• _Instructions for the task_
Scan the data below. Pull out each line where "scene" occurs.

• _Source data_
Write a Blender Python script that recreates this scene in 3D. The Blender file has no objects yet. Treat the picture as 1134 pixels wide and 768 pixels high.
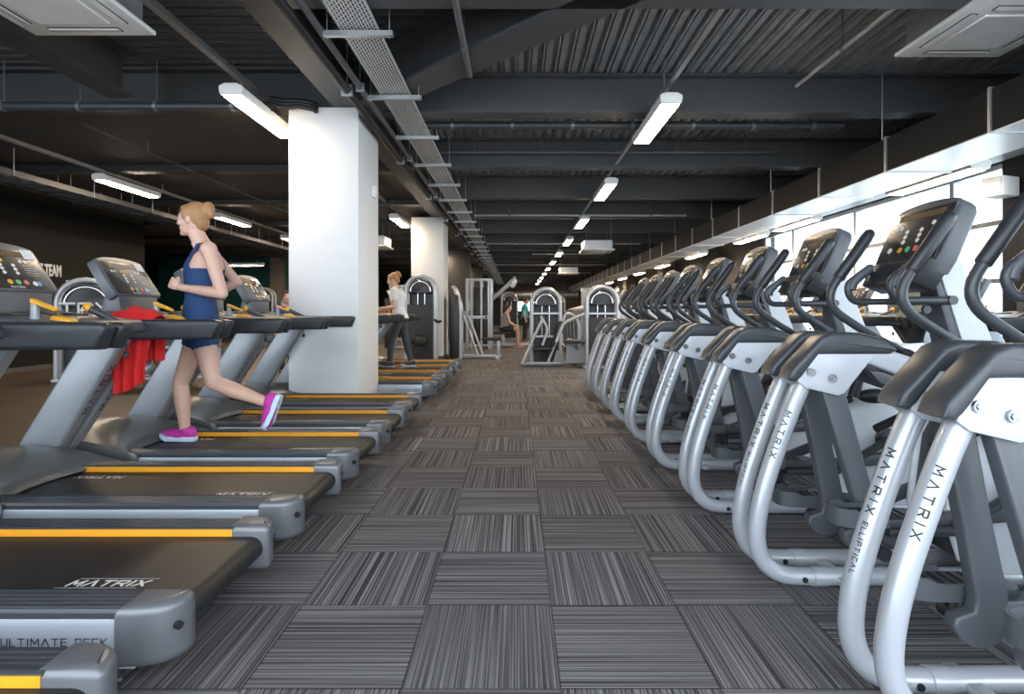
import bpy, bmesh, math, random
import numpy as np
from mathutils import Vector, Matrix, Quaternion
random.seed(4)
S = bpy.context.scene
COL = S.collection
R = math.radians
V = Vector

# ------------------------------------------------------------------ materials
MATS = {}
def mat(name, col, rough=0.5, metal=0.0, coat=0.0, var=0.12, bump=0.0, bscale=200.0, spec=0.5):
    m = bpy.data.materials.new(name); m.use_nodes = True
    nt = m.node_tree; b = nt.nodes['Principled BSDF']
    b.inputs['Metallic'].default_value = metal
    b.inputs['Coat Weight'].default_value = coat
    b.inputs['Specular IOR Level'].default_value = spec
    tc = nt.nodes.new('ShaderNodeTexCoord'); nz = nt.nodes.new('ShaderNodeTexNoise')
    nz.inputs['Scale'].default_value = 7.0; nz.inputs['Detail'].default_value = 4.0
    nt.links.new(tc.outputs['Object'], nz.inputs['Vector'])
    mr = nt.nodes.new('ShaderNodeMapRange')
    mr.inputs['To Min'].default_value = max(0.02, rough - 0.03); mr.inputs['To Max'].default_value = min(1, rough + 0.03)
    nt.links.new(nz.outputs['Fac'], mr.inputs['Value']); nt.links.new(mr.outputs['Result'], b.inputs['Roughness'])
    mx = nt.nodes.new('ShaderNodeMix'); mx.data_type = 'RGBA'
    mx.inputs[6].default_value = tuple(c * (1 - var) for c in col) + (1,)
    mx.inputs[7].default_value = tuple(min(1, c * (1 + var)) for c in col) + (1,)
    nt.links.new(nz.outputs['Fac'], mx.inputs[0]); nt.links.new(mx.outputs[2], b.inputs['Base Color'])
    if bump:
        n2 = nt.nodes.new('ShaderNodeTexNoise'); n2.inputs['Scale'].default_value = bscale
        nt.links.new(tc.outputs['Object'], n2.inputs['Vector'])
        bp = nt.nodes.new('ShaderNodeBump'); bp.inputs['Strength'].default_value = bump; bp.inputs['Distance'].default_value = 0.002
        nt.links.new(n2.outputs['Fac'], bp.inputs['Height']); nt.links.new(bp.outputs['Normal'], b.inputs['Normal'])
    MATS[name] = m
    return m
def emat(name, col, strength):
    m = bpy.data.materials.new(name); m.use_nodes = True
    nt = m.node_tree; nt.nodes.remove(nt.nodes['Principled BSDF'])
    e = nt.nodes.new('ShaderNodeEmission'); e.inputs['Color'].default_value = col + (1,); e.inputs['Strength'].default_value = strength
    nt.links.new(e.outputs[0], nt.nodes['Material Output'].inputs[0]); MATS[name] = m
    return m

mat('black_plastic', (0.022, 0.024, 0.028), 0.42, bump=0.1)
mat('charcoal_plastic', (0.045, 0.049, 0.056), 0.38, bump=0.08)
mat('slate_plastic', (0.085, 0.092, 0.102), 0.4)
mat('hood_grey', (0.10, 0.105, 0.105), 0.30, var=0.03)
mat('guard_smoke', (0.016, 0.016, 0.017), 0.45)
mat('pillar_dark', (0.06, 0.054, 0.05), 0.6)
mat('silver_paint', (0.25, 0.265, 0.285), 0.36, metal=0.3, coat=0.2, var=0.02)
mat('panel_silver', (0.42, 0.45, 0.50), 0.35, metal=0.3, coat=0.25, var=0.02)
mat('bolt_steel', (0.34, 0.34, 0.35), 0.25, metal=0.9)
mat('inlay_grey', (0.22, 0.21, 0.205), 0.45, var=0.02)
mat('tube_silver', (0.44, 0.46, 0.495), 0.30, metal=0.25, coat=0.4, var=0.0)
mat('white_shell', (0.50, 0.525, 0.56), 0.35, coat=0.3, var=0.02)
mat('chrome', (0.75, 0.75, 0.76), 0.15, metal=1.0)
mat('galvanised', (0.50, 0.51, 0.52), 0.38, metal=0.8)
mat('cap_grey', (0.15, 0.155, 0.165), 0.36, metal=0.3, bump=0.1)
mat('rubber_belt', (0.017, 0.0165, 0.0165), 0.5, bump=0.25, bscale=400)
mat('orange_line', (0.85, 0.36, 0.02), 0.4)
mat('yellow_key', (0.75, 0.37, 0.02), 0.45)
mat('shell_bright', (0.74, 0.77, 0.81), 0.35, coat=0.3, var=0.02)
mat('screen_glass', (0.035, 0.031, 0.03), 0.22, coat=0.5)
mat('display_amber', (0.10, 0.07, 0.035), 0.25, coat=0.5)
mat('key_white', (0.75, 0.75, 0.72), 0.5)
mat('key_green', (0.12, 0.5, 0.2), 0.5)
mat('key_red', (0.65, 0.13, 0.12), 0.5)
mat('key_blue', (0.10, 0.35, 0.65), 0.5)
mat('paper_white', (0.78, 0.79, 0.82), 0.8)
mat('ink_black', (0.012, 0.012, 0.013), 0.5)
mat('print_white', (0.82, 0.82, 0.80), 0.6)
mat('wall_black', (0.006, 0.0053, 0.0046), 0.6, spec=0.25)
mat('wall_grey', (0.085, 0.08, 0.076), 0.7)
mat('wall_teal', (0.012, 0.085, 0.088), 0.6)
mat('wall_tan', (0.20, 0.17, 0.135), 0.7)
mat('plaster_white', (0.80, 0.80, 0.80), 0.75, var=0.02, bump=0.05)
mat('steel_black', (0.085, 0.086, 0.089), 0.45, var=0.18)
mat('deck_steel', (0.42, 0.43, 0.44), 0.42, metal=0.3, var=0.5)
mat('ceiling_board', (0.065, 0.063, 0.060), 0.75, var=0.05)
mat('duct_dark', (0.011, 0.012, 0.0135), 0.55, spec=0.2)
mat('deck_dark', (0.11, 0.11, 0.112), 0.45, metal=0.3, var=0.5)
mat('steel_left', (0.042, 0.042, 0.043), 0.45, var=0.15)
mat('duct_pale', (0.88, 0.89, 0.90), 0.3, metal=0.2, var=0.02)
mat('white_plastic', (0.90, 0.88, 0.85), 0.45)
mat('vent_dark', (0.03, 0.026, 0.022), 0.6)
mat('skin', (0.62, 0.38, 0.29), 0.5, var=0.06)
mat('hair_blond', (0.36, 0.185, 0.075), 0.55, bump=0.8, bscale=60, var=0.35)
mat('hair_dark', (0.05, 0.03, 0.02), 0.55, bump=0.6, bscale=60)
mat('cloth_navy', (0.012, 0.045, 0.14), 0.8, bump=0.3)
mat('cloth_white', (0.78, 0.77, 0.77), 0.85, bump=0.3)
mat('cloth_black', (0.02, 0.02, 0.023), 0.8, bump=0.3)
mat('cloth_grey', (0.36, 0.36, 0.35), 0.85, bump=0.3)
mat('cloth_dark', (0.05, 0.055, 0.065), 0.85, bump=0.3)
mat('cloth_teal', (0.02, 0.34, 0.38), 0.85)
mat('cloth_khaki', (0.30, 0.29, 0.22), 0.85)
mat('cloth_green', (0.15, 0.55, 0.05), 0.7)
mat('cloth_blue', (0.03, 0.10, 0.38), 0.85)
mat('towel_red', (0.62, 0.018, 0.018), 0.95, bump=0.8, bscale=500)
mat('shoe_magenta', (0.50, 0.03, 0.30), 0.6)
mat('shoe_sole', (0.55, 0.70, 0.85), 0.6)
mat('shoe_red', (0.70, 0.04, 0.03), 0.6)
mat('lip', (0.45, 0.16, 0.14), 0.5)
mat('pink_strap', (0.75, 0.45, 0.45), 0.8)
mat('pad_black', (0.02, 0.02, 0.021), 0.5, bump=0.2)
mat('outside_ground', (0.75, 0.75, 0.74), 0.9)
emat('led_glow', (1.0, 0.80, 0.58), 42.0)

def nodes_of(name):
    m = bpy.data.materials.new(name); m.use_nodes = True; MATS[name] = m
    return m, m.node_tree, m.node_tree.nodes['Principled BSDF']

def carpet_material():
    m, nt, b = nodes_of('carpet_tiles'); N = nt.nodes.new; L = nt.links.new
    tc = N('ShaderNodeTexCoord'); off = N('ShaderNodeVectorMath'); off.operation = 'SUBTRACT'
    off.inputs[1].default_value = (0.139, 2.253, -0.13)
    L(tc.outputs['Object'], off.inputs[0])
    chk = N('ShaderNodeTexChecker'); chk.inputs['Scale'].default_value = 2.0
    chk.inputs['Color1'].default_value = (0, 0, 0, 1); chk.inputs['Color2'].default_value = (1, 1, 1, 1)
    L(off.outputs[0], chk.inputs['Vector'])
    # random offset for every tile
    sc = N('ShaderNodeVectorMath'); sc.operation = 'SCALE'; sc.inputs['Scale'].default_value = 2.0; L(off.outputs[0], sc.inputs[0])
    fl = N('ShaderNodeVectorMath'); fl.operation = 'FLOOR'; L(sc.outputs[0], fl.inputs[0])
    wn = N('ShaderNodeTexWhiteNoise'); L(fl.outputs[0], wn.inputs['Vector'])
    jit = N('ShaderNodeVectorMath'); jit.operation = 'SCALE'; jit.inputs['Scale'].default_value = 17.0; L(wn.outputs['Color'], jit.inputs[0])
    def stripes(sx, sy):
        mu = N('ShaderNodeVectorMath'); mu.operation = 'MULTIPLY'; mu.inputs[1].default_value = (sx, sy, 0)
        L(tc.outputs['Object'], mu.inputs[0])
        ad = N('ShaderNodeVectorMath'); ad.operation = 'ADD'; L(mu.outputs[0], ad.inputs[0]); L(jit.outputs[0], ad.inputs[1])
        nz = N('ShaderNodeTexNoise'); nz.inputs['Scale'].default_value = 1.0; nz.inputs['Detail'].default_value = 0.6
        nz.inputs['Roughness'].default_value = 0.5
        L(ad.outputs[0], nz.inputs['Vector']); return nz
    a = stripes(190.0, 0.8); c = stripes(0.8, 190.0)
    mx = N('ShaderNodeMix'); mx.data_type = 'FLOAT'
    L(chk.outputs['Fac'], mx.inputs[0]); L(a.outputs['Fac'], mx.inputs[2]); L(c.outputs['Fac'], mx.inputs[3])
    fuzz = N('ShaderNodeTexNoise'); fuzz.inputs['Scale'].default_value = 380.0; fuzz.inputs['Detail'].default_value = 2.0
    L(tc.outputs['Object'], fuzz.inputs['Vector'])
    fm = N('ShaderNodeMath'); fm.operation = 'MULTIPLY_ADD'; fm.inputs[1].default_value = 0.42; fm.inputs[2].default_value = -0.21
    L(fuzz.outputs['Fac'], fm.inputs[0])
    sm = N('ShaderNodeMath'); sm.operation = 'ADD'; L(mx.outputs[0], sm.inputs[0]); L(fm.outputs[0], sm.inputs[1])
    cr = N('ShaderNodeValToRGB'); e = cr.color_ramp.elements
    e[0].position = 0.28; e[0].color = (0.036, 0.034, 0.036, 1)
    e[1].position = 0.74; e[1].color = (0.29, 0.277, 0.284, 1)
    x = e.new(0.5); x.color = (0.122, 0.116, 0.121, 1)
    L(sm.outputs[0], cr.inputs[0])
    fr = N('ShaderNodeVectorMath'); fr.operation = 'FRACTION'; L(sc.outputs[0], fr.inputs[0])
    sp = N('ShaderNodeSeparateXYZ'); L(fr.outputs[0], sp.inputs[0])
    def edge(o):
        p = N('ShaderNodeMath'); p.operation = 'PINGPONG'; p.inputs[1].default_value = 0.5; L(o, p.inputs[0])
        g = N('ShaderNodeMath'); g.operation = 'GREATER_THAN'; g.inputs[1].default_value = 0.007; L(p.outputs[0], g.inputs[0]); return g
    ex, ey = edge(sp.outputs[0]), edge(sp.outputs[1])
    mn = N('ShaderNodeMath'); mn.operation = 'MINIMUM'; L(ex.outputs[0], mn.inputs[0]); L(ey.outputs[0], mn.inputs[1])
    ms = N('ShaderNodeMath'); ms.operation = 'MULTIPLY_ADD'; ms.inputs[1].default_value = 0.45; ms.inputs[2].default_value = 0.55
    L(mn.outputs[0], ms.inputs[0])
    tl = N('ShaderNodeMath'); tl.operation = 'MULTIPLY_ADD'; tl.inputs[1].default_value = 0.22; tl.inputs[2].default_value = 0.89; L(wn.outputs['Value'], tl.inputs[0])
    mm = N('ShaderNodeMath'); mm.operation = 'MULTIPLY'; L(ms.outputs[0], mm.inputs[0]); L(tl.outputs[0], mm.inputs[1])
    vs = N('ShaderNodeVectorMath'); vs.operation = 'SCALE'; L(cr.outputs[0], vs.inputs[0]); L(mm.outputs[0], vs.inputs['Scale'])
    L(vs.outputs[0], b.inputs['Base Color'])
    b.inputs['Roughness'].default_value = 0.95; b.inputs['Specular IOR Level'].default_value = 0.15
    bp = N('ShaderNodeBump'); bp.inputs['Strength'].default_value = 0.5; bp.inputs['Distance'].default_value = 0.004
    L(sm.outputs[0], bp.inputs['Height']); L(bp.outputs['Normal'], b.inputs['Normal'])
carpet_material()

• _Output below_
Write a Blender Python script that recreates this scene in 3D. The Blender file has no objects yet. Treat the picture as 1134 pixels wide and 768 pixels high.
S = bpy.context.scene